Just because the unholy alliance of Saddam loyalists, foreign fighters and Islamic terrorists has turned Iraq into a scary shooting gallery for our troops doesn't mean Americans at home are any safer. Since when did terrorists see terror as an either-or proposition?

"Bring 'em on" sounded like a tinny, reckless boast the first time the president said it. It doesn't sound any better when Mr. Bush says it louder with a chorus.

nytimes.com



To: tekboy who wrote (113002)8/28/2003 10:09:22 PM
From: carranza2  Read Replies (1) | Respond to of 281500
 
Read James Rubin's articles in latest FA last night. Overall, very good. One picayune nit I'd like to pick is the factual basis for the claim that France told the US via back-channels--before they got all pissy--to go ahead with the invasion without obtaining the second resolution.
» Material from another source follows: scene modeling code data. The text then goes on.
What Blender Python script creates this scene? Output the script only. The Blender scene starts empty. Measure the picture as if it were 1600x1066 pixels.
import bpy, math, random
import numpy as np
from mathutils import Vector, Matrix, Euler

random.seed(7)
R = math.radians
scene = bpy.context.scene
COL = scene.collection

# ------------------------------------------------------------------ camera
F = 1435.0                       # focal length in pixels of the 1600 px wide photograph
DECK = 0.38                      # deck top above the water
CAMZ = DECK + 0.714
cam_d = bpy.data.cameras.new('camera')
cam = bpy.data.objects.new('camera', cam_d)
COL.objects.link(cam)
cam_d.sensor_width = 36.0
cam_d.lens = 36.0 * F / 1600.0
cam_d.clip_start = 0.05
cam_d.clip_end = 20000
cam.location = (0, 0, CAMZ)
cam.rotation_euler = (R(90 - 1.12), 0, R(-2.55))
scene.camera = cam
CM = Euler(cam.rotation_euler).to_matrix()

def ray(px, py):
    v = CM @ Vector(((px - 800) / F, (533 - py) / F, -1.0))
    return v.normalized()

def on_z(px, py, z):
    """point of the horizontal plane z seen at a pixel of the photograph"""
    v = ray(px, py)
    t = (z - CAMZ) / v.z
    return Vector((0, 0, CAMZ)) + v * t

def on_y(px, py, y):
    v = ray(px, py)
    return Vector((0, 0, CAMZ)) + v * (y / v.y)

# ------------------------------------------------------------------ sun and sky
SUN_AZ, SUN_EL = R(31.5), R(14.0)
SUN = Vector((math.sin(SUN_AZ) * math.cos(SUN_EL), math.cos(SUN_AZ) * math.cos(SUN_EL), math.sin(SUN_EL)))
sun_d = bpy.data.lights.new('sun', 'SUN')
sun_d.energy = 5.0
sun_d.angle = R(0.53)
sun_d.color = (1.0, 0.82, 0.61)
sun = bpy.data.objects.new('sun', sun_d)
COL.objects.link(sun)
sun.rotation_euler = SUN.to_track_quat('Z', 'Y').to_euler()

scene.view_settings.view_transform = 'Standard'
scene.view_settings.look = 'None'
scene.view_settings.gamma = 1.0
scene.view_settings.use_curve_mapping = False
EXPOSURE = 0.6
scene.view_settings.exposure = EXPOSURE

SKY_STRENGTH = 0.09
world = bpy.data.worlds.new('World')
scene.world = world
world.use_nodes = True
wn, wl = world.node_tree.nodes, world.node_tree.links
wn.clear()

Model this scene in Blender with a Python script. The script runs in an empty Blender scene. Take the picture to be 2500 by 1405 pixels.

I don't remember this tidbit of information ever becoming public knowledge--how does Rubin, a former Clintonista know?--but then again my memory is not what it used to be. Nonetheless, I didn't think Rubin noted sufficiently the pickle such a tactic would put Blair in nor the fact that Bush would never put Blair in such an untenable situation by failing to seek the second resolution in the weeks before the war started. Of course, we ultimately never sought it but only after being assured of a French veto after they got their Gallic dander up. The contradictions inherent in this minor point belie to some extent the factual basis for his argument, coloring Rubin's piece to some degree but not enough to damn it. I think he pretty much got it right.

American diplomacy was so bull-headed the only conclusion I can draw is that the lack of finesse was conscious, not bumbling. Sending Rumsfeld to Europe instead of telling Powell to get off his derriere was like pouring gasoline over flames. Bush can't be so dense as to not know what would likely happen. The intentionality of what took place is also supported by the fact that the military development seems to have driven the diplomacy, not the other way around as is usually the case. This point is of course one of the article's mainstays.

Bush probably felt the need to exercise his preemptive strike doctrine, which I deplore since there was absolutely no need to announce it. It's not a lesson the Bush Administration seems to have learned despite the fact that our power in relative terms has grown enormously since TR's sage cliche.